The passed value will be the list: [ENS_EVENT_MOUSE_MOTION, buttonstate, modifiers, x, y]

ensight.ENS_EVENT_WHEEL_MOTION

The passed value will be the list: [ENS_EVENT_WHEEL_MOTION, val, dir, modifiers, x, y]

ensight.ENS_EVENT_KEY_DOWN

The passed value will be the list: [ENS_EVENT_KEY_DOWN, key, modifiers, x, y]

ensight.ENS_EVENT_KEY_UP

The passed value will be the list: [ENS_EVENT_KEY_UP, key, modifiers, x, y]

ensight.ENS_EVENT_6D_MOTION

The passed value will be the list: [ENS_EVENT_6D_MOTION, tracker]

ensight.ENS_EVENT_6D_BUTTON_DOWN

The passed value will be the list: [ENS_EVENT_6D_BUTTON_DOWN, tracker]

ensight.ENS_EVENT_6D_BUTTON_UP

The passed value will be the list: [ENS_EVENT_6D_BUTTON_UP, tracker]

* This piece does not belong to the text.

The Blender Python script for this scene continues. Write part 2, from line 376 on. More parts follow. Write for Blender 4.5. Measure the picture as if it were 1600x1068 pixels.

ensight.ENS_EVENT_6D_VALUATOR

The passed value will be the list: [ENS_EVENT_6D_VALUATOR, valuator, value]

ensight.ENS_EVENT_DRAWABLE_RESIZ

The passed value will be the list: [ENS_EVENT_DRAWABLE_RESIZE]

ensight.ENS_EVENT_DRAWABLE_EXPOSE

The passed value will be the list: [ENS_EVENT_DRAWABLE_EXPOSE

ensight.ENS_EVENT_DRAWABLE_SHOW

The passed value will be the list: [ENS_EVENT_DRAWABLE_SHOW]

ensight.ENS_EVENT_DRAWABLE_HIDE

The passed value will be the list: [ENS_EVENT_DRAWABLE_HIDE]

ensight.ENS_EVENT_DRAWABLE_FOCUSIN

The passed value will be the list: [ENS_EVENT_DRAWABLE_FOCUSIN]

ensight.ENS_EVENT_DRAWABLE_FOCUSOUT

The passed value will be the list: [ENS_EVENT_DRAWABLE_FOCUSOUT]

ensight.ENS_EVENT_DRAWABLE_ENTER

The passed value will be the list: [ENS_EVENT_DRAWABLE_ENTER]

ensight.ENS_EVENT_DRAWABLE_LEAVE

The passed value will be the list: [ENS_EVENT_DRAWABLE_LEAVE]

ensight.ENS_EVENT_DRAWABLE_SAVE

The passed value will be the list: [ENS_EVENT_DRAWABLE_SAVE]

ensight.ENS_EVENT_DRAWABLE_RESTORE

The passed value will be the list: [ENS_EVENT_DRAWABLE_RESTORE]

The x and y values are the location of the cursor at the time of the event. Generally, the button value will be one of (ensight.ENS_BUTTON_LEFT, ensight.ENS_BUTTON_RIGHT, ensight.ENS_BUTTON_MIDDLE, ensight.ENS_BUTTON_WHEEL), while buttonstate is the arithmetic or of these values together for the current state of all the buttons. The modifiers values will be the arithmetic or of none or some of the following values: ensight.MODIFIER_CTRL , ensight.MODIFIER_SHIFT , ensight.MODIFIER_ALT .

Timer events

ensight.ENS_EVENT_TIMEOUT

This is a special case in that it requires an extra timeout argument to addcallback(). Registering for this event type schedules a periodic callback to the Python code from EnSight every timeout seconds (timeout is a float). ENS_EVENT_ALL callbacks are not called for ENS_EVENT_TIMEOUT events.

err = ensight.removecallback(ID)

This method removes the previously registered callback function.

suppressed = ensight.sendevent( python_list [,filter=f][,deferred=d] )

This method works in conjunction with ensight.ENS_EVENT_PYTHON. When this function is called from the EnSight Python interpreter, all of the callback functions that were associated with ENS_EVENT_PYTHON are called with the Python list object passed to this function as a parameter. If a callback returns the value of 1, then the list is not passed to any additional callback functions of this type and sendevent() returns 1. This mechanism is used to allow multiple objects running within the EnSight Python interpreter to communicate with each other and pass data, messages, etc back and forth within EnSight. By default, this is a synchronous call, so callback functions that themselves call sendevent() must take care to ensure that their callback function is reentrant. The user may also specify the deferred= keyword to make the callback asynchronous. If deferred is set to 1, this function will return immediately, but will queue up the callback for later execution. At the next point where EnSight becomes idle the callbacks will be executed. This can be very useful in breaking circular callback loops. By default, the python list object is sent to all methods registered for the ENS_EVENT_PYTHON callback. The filter= keyword can be used to select a specific subset of registered methods be called instead of all of them. The filter keyword works in conjunction with the filter parameter to ensight.addcallback() to create private communications channels. The ensight.query(ensight.UNIQUE_ID) call can be used to generate guaranteed unique numbers that can be used for filter values at runtime to avoid colliding with other applets which may also use this mechanism.